As city after city begins to emerge from lockdown, urban planners and environmental campaigners are grappling with how to keep the clean air and blue skies that have transformed our view of the world. “Citizens around the world can see change is possible,” says Zoe Chafe, an air quality specialist with the C40 group of global megacities. “Just put yourself on the rooftop and imagine seeing mountains for the first time, and thinking how amazing it feels to realise this is possible.”
That rooftop could be in Kathmandu (where residents were astonished to make out Mount Everest for the first time in decades), Manila (where the Sierra Madre became visible again) or dozens of other cities across the world.

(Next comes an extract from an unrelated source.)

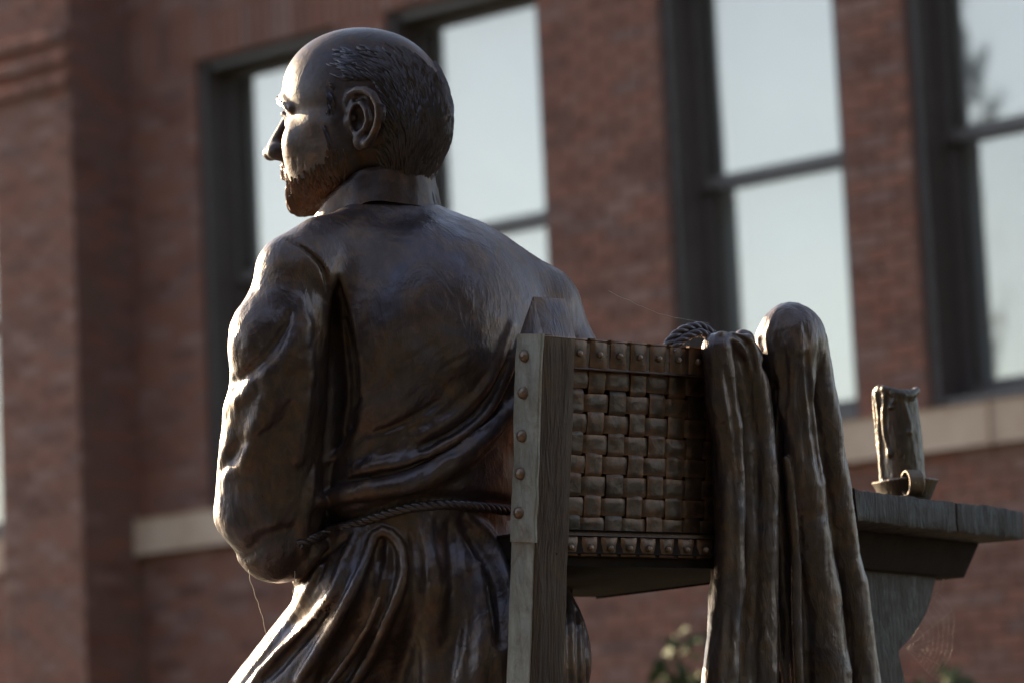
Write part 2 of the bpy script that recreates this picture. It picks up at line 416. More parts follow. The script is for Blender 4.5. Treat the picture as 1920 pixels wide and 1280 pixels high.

Not everywhere has seen air quality improvements in recent months. In some Asian cities, such as Hanoi and Jakarta, pollution has become worse. But, for the most part, people across the world are experiencing a healthier alternative to the smoke and smog that are responsible for an estimated 3 million deaths a year.
Having seen the shroud lift, there is a growing clamour not to let it fall again. Cities across the world are exploring ways to permanently reduce pollution. Chafe says there is no quick, one-case-fits-all solution, but there are lessons – on environmental justice, community activism, urban design, climate ambition, technological innovation and municipal leadership – that can be learned from the cities and states that were making progress even before the lockdown.